Singing Saw: sospeso fra più mondi, eppure ben saldo sulle proprie gambe creative.

Quella cosa tentacolare che chiamiamo “la rete” ha i suoi vantaggi. Consente ad esempio di esplorare virtualmente una parte di Los Angeles – altra cosa tentacolare – chiamata Mount Washington che ha l’aria di campagna poco urbanizzata e con vista su montagne innevate, eppure sta a mezz’ora in auto dalla Walk Of Fame di Hollywood. E’ qui che Kevin Morby ha scritto le canzoni di Singing Saw e risulta spontaneo pensare che questo strano ambiente sospeso fra città e contado abbia contribuito a un bel salto di qualità per un artista fin qui inseribile nella categoria dei bravi ma senza il graffio vincente o lo strappo meravigliosamente perdente.
I maestri di Kevin Morby
Le canzoni del disco richiamano nomi importanti. Tanto per dire, l’iniziale Cut Me Down è Leonard Cohen con voce più studentesca e vento fresco alle spalle (anche i Tindersticks all’ora di colazione possono rendere l’idea). Subito dopo I Have Been To The Mountain è una ballata potente e spaziosa che convoca Townes Van Zandt per regalargli un poderoso coro gospel. Come nella bella opera prima del neozeolandese Marlon Wlliams, c’è qui un affascinante e quasi trasognato gioco di entrata e uscita dai generi, dai luoghi e persino dalle fasi della giornata, al punto che diversi momenti possono essere descritti come ‘notturni solari’.

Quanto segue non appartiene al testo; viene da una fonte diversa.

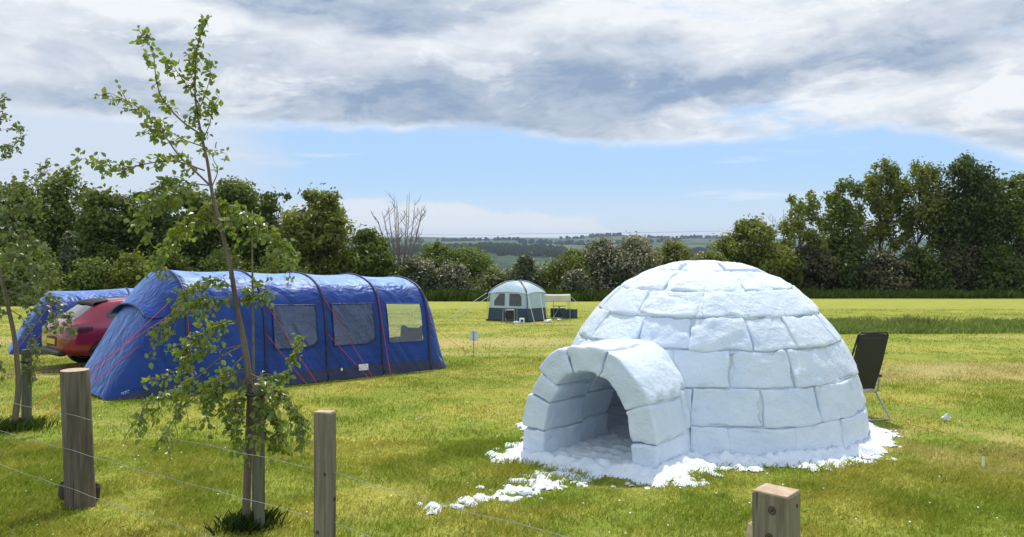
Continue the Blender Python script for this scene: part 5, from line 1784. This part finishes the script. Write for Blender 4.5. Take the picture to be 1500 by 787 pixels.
# ================================================================== CAR
def car():
    ang = math.radians(45)
    fwd = Vector((math.cos(ang), math.sin(ang), 0)); lft = Vector((-fwd.y, fwd.x, 0))
    corner = pix(94, 0, 16.7); corner.z = 0
    c = corner + lft * .90
    o = slope_thing('parked_car', 'red hatchback car parked between the two blue tents, rear end showing', 'car', c.x, c.y, ang)
    m, t, out = material('red_car_paint')
    principled(t, out, (0.26, 0.010, 0.040), 0.28, Coat_Weight=1.0, Coat_Roughness=0.04, Metallic=0.25)
    M['car_red'] = m
    M['car_glass'] = simple('car_glass', (0.02, 0.022, 0.025), rough=.08, Coat_Weight=1.0)
    M['tail_lamp'] = simple('tail_lamp', (0.10, 0.008, 0.012), rough=.15, Coat_Weight=1.0)
    M['plate'] = simple('yellow_plate', (0.72, 0.50, 0.04), rough=.4)
    M['alloy'] = simple('alloy', (.45, .46, .47), rough=.3, Metallic=.9)
    M['tyre'] = simple('tyre', (.02, .02, .02), rough=.9)
    #      x    zb   wy   zbelt  wroof zroof
    ST_ = np.array([(0.00, .40, .74, .80, .66, .86), (.06, .34, .84, .92, .72, .98), (.22, .31, .895, .985, .70, 1.06), (.42, .29, .905, .99, .66, 1.20), (.66, .27, .91, .985, .62, 1.385),
                   (.86, .27, .91, .98, .63, 1.47), (1.25, .25, .91, .97, .65, 1.50), (2.0, .25, .91, .955, .66, 1.51), (2.6, .25, .91, .945, .63, 1.44), (3.1, .25, .91, .93, .62, 1.20), (3.45, .25, .90, .92, .68, 1.0),
                   (4.0, .27, .87, .85, .66, .88), (4.3, .32, .78, .72, .58, .74), (4.4, .38, .68, .62, .5, .64)])
    xs = np.concatenate([np.linspace(0, .3, 8), np.linspace(.36, 4.4, 44)])
    def row(x): return [float(np.interp(x, ST_[:, 0], ST_[:, k])) for k in range(1, 6)]
    def half(x):
        zb, wy, zt, wr, zr = row(x)
        return [(0, zb), (.62 * wy, zb), (.93 * wy, zb + .03), (.985 * wy, zb + .16), (wy, zb + .40 * (zt - zb)), (wy * .995, zb + .62 * (zt - zb)), (.965 * wy, zt - .06), (.94 * wy, zt),
                (.94 * wy * .5 + wr * .5, zt * .5 + (zr - .05) * .5), (wr, zr - .05), (wr * .88, zr - .012), (wr * .5, zr + .008), (0, zr + .014)]
    NP = 13
    V = []
    for x in xs:
        h_ = half(x)
        V += [(x, -a, b) for a, b in h_] + [(x, a, b) for a, b in h_[-2:0:-1]]
    R_ = 2 * NP - 2
    Fc = [(i * R_ + j, i * R_ + (j + 1) % R_, (i + 1) * R_ + (j + 1) % R_, (i + 1) * R_ + j) for i in range(len(xs) - 1) for j in range(R_)]
    Fc.append(tuple(range(R_ - 1, -1, -1))); Fc.append(tuple(range((len(xs) - 1) * R_, len(xs) * R_)))
    MB().raw(V, [tuple(reversed(f)) for f in Fc]).build('body', M['car_red'], o, smooth=True)
    def surf(x, j, off, sd):
        h_ = half(x); k = int(min(NP - 2, math.floor(j))); f = j - k
        a = h_[k][0] * (1 - f) + h_[k + 1][0] * f; b = h_[k][1] * (1 - f) + h_[k + 1][1] * f
        n = Vector((0, h_[k + 1][1] - h_[k][1], -(h_[k + 1][0] - h_[k][0])))
        n = Vector((0, abs(n.y), n.z)).normalized() if n.length > 0 else Vector((0, 1, 0))
        return Vector((x, sd * (a + n.y * off), b + n.z * off))
    for sd in (-1, 1):
        for x0, x1, jb0, jt0 in ((.86, 1.40, 7.55, 8.8), (1.46, 2.30, 7.35, 8.9), (2.36, 2.95, 7.3, 8.7)):
            P = []
            for i in range(7):
                x = x0 + (x1 - x0) * i / 6
                jt = jt0
                if x0 < 1 and i < 3: jt = jb0 + (jt0 - jb0) * (.35 + .65 * i / 3)
                P.append([surf(x, jb0 + (jt - jb0) * k / 4, .007, sd) for k in range(5)])
            MB().grid(P).build('side_window', M['car_glass'], o, smooth=True)
    # rear screen
    P = []
    for i in range(7):
        x = .245 + (.72 - .245) * i / 6
        h_ = half(x); hw = h_[9][0] * .90; zz = h_[12][1]
        P.append([(x - .010, hw * u, zz + .012 - .045 * u * u * (abs(u) > .6)) for u in np.linspace(-1, 1, 9)])
    MB().grid(P).build('rear_window', M['car_glass'], o, smooth=True)
    # roof spoiler over it
    sp_ = MB()
    P = []
    for u in np.linspace(-1, 1, 9):
        P.append([(.58 + .05 * u * u, u * .60, 1.415 - .03 * u * u), (.60 + .05 * u * u, u * .60, 1.455 - .03 * u * u), (.95, u * .60, 1.505 - .03 * u * u)])
    sp_.grid(P)
    sp_.grid([[Vector(p) - Vector((0, 0, .03)) for p in r] for r in P[::-1]])
    sp_.build('spoiler', M['black_mesh'], o, smooth=True)
    # tail lamps wrapping round the corner
    for sd in (-1, 1):
        P = []
        for i in range(9):
            f = i / 8
            x = .07 + .48 * f
            P.append([surf(x, 5.35 + .95 * k / 3 + .25 * (f > .8) * (k == 0), .012, sd) for k in range(4)])
        MB().grid(P).build('tail_light', M['tail_lamp'], o, smooth=True)
        MB().box((-.006, sd * .50, .83), (.03, .34, .085), None, .012).build('rear_lamp', M['tail_lamp'], o)
    MB().box((-.012, 0, .60), (.02, .52, .115), None, .004).build('number_plate', M['plate'], o)
    MB().box((-.004, 0, .60), (.02, .66, .20), None, .008).build('plate_recess', M['black'], o)
    MB().box((.02, 0, .375), (.20, 1.46, .12), None, .04).build('lower_bumper', M['black'], o)
    MB().box((-.03, 0, .70), (.02, .40, .02), None, .006).build('tailgate_handle', M['black'], o)
    for x in (.86, 3.46):
        for sd in (-1, 1):
            w_ = thing('wheel', None, None); w_.parent = o; w_.location = (x, sd * .83, .325); w_.rotation_euler = (math.radians(90) * sd, 0, 0)
            MB().lathe([(.20, -.10), (.305, -.10), (.325, -.06), (.325, .06), (.305, .10), (.22, .105)], n=28).build('tyre', M['tyre'], w_, smooth=False)
            rm = MB().lathe([(.215, -.02), (.215, .106), (.195, .110), (.185, .075), (.05, .085), (.04, .10), (.005, .102)], n=24)
            for k in range(5):
                a = k * 2 * math.pi / 5
                rm.box((.11 * math.cos(a), .11 * math.sin(a), .095), (.17, .045, .02), Matrix.Rotation(a, 3, 'Z'), .006)
            rm.build('rim', M['alloy'], w_)
            arch = MB()
            ap = []
            for k in range(15):
                a = math.pi * (k / 14)
                ap.append([(x + rr * math.cos(a), sd * .916, .325 + rr * math.sin(a)) for rr in (.335, .385)])
            arch.grid(ap).build('wheel_arch', M['black'], o)
car()
# spare ground mat behind the car
xs, ds_ = gpix(64, 546)
mt_ = MB().box((0, 0, .02), (1.3, .5, .03), Matrix.Rotation(.5, 3, 'Z'), .01).build('brown_mat', simple('brown_mat', (.16, .10, .05), rough=.9))
mt_.location = (xs, ds_, G(xs, ds_))
tag(mt_, 'flat brown mat on the grass behind the red car', 'mat')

Cosa si ascolta in Singing Saw
Il disco è magnifico nella prima parte, per poi normalizzarsi in modo comunque fantasioso e senza neppure troppo utilizzo del citazionismo affettuoso tipico di molti giovani e anche bravi colleghi (tipo The Tallest Man On Earth). Si percepiscono inoltre ulteriori margini di miglioramento che potrebbero far diventare Morby un punto di riferimento per la canzone d’autore contemporanea, di questi tempi un po’ svagata e forse definitivamente orfana del cosiddetto alt-folk.